10. Thus, it is clear from above referred case laws that where initial report under Section 173(2) Cr.P.C submitted before the competent court after investigation with finding that prima facie the accused was involved in the commission of the offences and later on the subsequent report under Section 173(8) is filed exonerating the accused, in such matters the supplementary report, would have to be dealt with "as part of the primary report" in view of the provisions of sub-Sections 3 to 6 of Section 173 Cr.P.C and both the reports have to be read conjointly and it is the cumulative effect of the reports and the documents annexed thereto to which the Court would be expected to apply its mind to determine whether there exist grounds to presume that the accused has committed the offence. If the answer is in the negative, on the basis of these reports, the Court shall discharge an accused in compliance with the provisions of Section 227of the Code.

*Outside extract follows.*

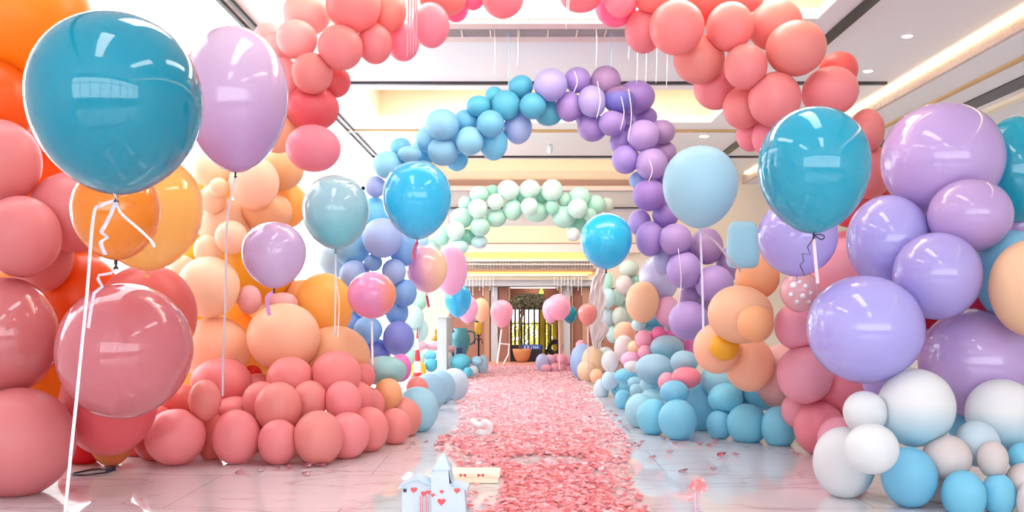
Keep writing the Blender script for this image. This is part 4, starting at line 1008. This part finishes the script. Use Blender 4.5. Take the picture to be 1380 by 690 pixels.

11. Keeping the aforesaid position in view, in the instant case it may be observed that the trial court has rejected the application filed by the revisionist / accused under sections 227 Cr.P.C seeking discharge by holding that the informant Ashok Rathi and another witness Sushila Soni have stated in their statements that revisionist Ashok Verma has made the fire from his revolver and thus a prima facie case under section 307, 323 IPC and 25/30 Arms Act is made out. Though, trial court has made a reference to the case of Vinay Tyagi (supra) in the impugned order but there is nothing to show that the Court below took into consideration the supplementary report submitted by the police after further investigation or the FSL report relied in the supplementary report. There is nothing to show that the learned trial court has considered any material collected during further investigation. Thus, it is apparent that impugned order is against law and thus, liable to be set aside.

12. In view of aforesaid, the impugned order dated 24.11.2021 is set aside and the matter is remitted back to the Court below concerned to consider and decide the application of accused- revisionist, filed under section 227 Cr.P.C, afresh in accordance with law.

13. The revision is allowed in above terms.